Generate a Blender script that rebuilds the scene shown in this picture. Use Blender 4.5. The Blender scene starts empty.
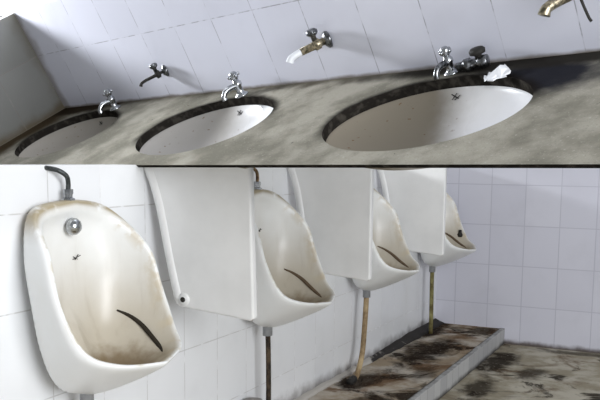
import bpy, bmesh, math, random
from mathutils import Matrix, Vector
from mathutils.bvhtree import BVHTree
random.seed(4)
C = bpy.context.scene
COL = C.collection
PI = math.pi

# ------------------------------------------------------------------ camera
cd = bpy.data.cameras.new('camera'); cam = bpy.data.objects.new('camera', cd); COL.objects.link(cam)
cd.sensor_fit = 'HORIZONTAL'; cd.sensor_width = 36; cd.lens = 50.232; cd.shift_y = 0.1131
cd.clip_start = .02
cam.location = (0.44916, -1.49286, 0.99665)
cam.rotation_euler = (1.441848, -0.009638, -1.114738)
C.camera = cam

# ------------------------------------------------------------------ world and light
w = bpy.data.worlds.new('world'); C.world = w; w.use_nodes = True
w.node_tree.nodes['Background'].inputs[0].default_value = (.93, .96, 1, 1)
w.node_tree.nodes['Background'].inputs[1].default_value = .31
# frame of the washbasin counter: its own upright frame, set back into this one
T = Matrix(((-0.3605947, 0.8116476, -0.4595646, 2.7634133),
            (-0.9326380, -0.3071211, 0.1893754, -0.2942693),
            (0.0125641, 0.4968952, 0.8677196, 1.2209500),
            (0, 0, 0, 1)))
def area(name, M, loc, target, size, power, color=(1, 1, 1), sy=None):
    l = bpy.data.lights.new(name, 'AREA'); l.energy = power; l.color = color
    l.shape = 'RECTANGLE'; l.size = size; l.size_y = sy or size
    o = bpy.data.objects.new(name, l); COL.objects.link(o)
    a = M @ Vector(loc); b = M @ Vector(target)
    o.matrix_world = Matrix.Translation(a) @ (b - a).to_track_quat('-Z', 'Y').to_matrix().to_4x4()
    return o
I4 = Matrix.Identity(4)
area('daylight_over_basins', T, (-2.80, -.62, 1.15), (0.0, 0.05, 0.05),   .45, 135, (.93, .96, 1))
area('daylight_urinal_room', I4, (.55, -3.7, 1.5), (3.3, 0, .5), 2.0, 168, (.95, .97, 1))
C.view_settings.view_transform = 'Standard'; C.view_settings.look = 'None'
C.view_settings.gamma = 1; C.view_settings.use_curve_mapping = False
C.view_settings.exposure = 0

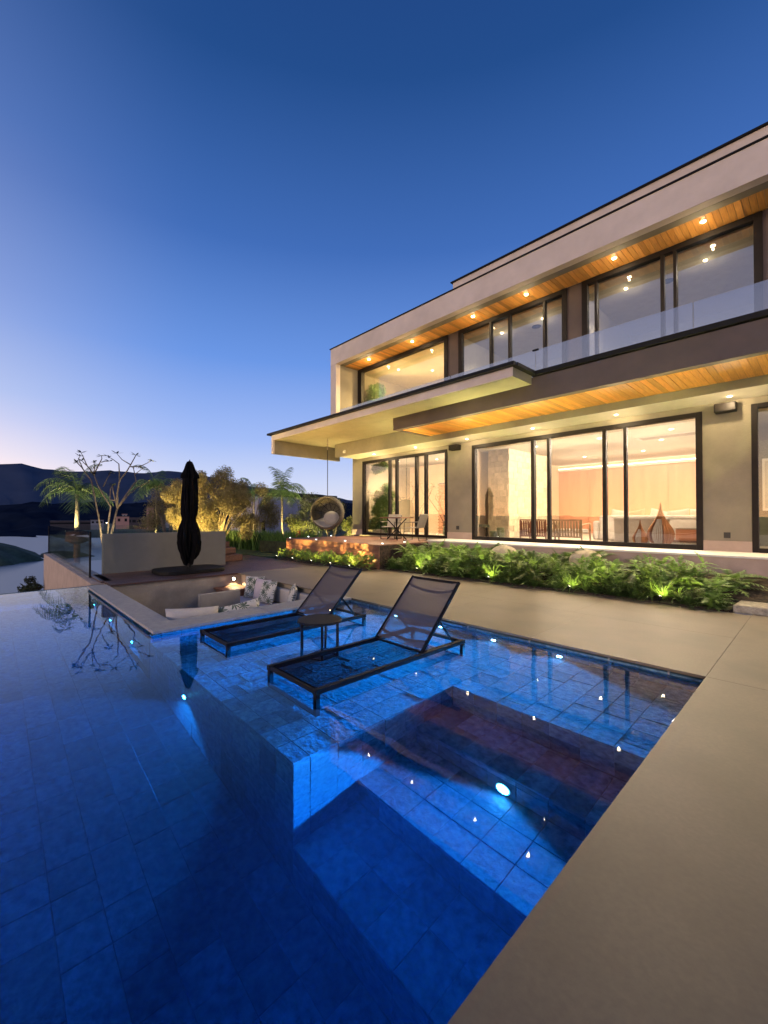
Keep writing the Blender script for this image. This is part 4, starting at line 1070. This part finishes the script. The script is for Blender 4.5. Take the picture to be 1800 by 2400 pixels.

■ ■ ■ ■

WHAT THE EXERCISE ASKS ▸ Say how many lines in the records above hold "script", and give no other text.

SOLVED EXERCISE ▸ 2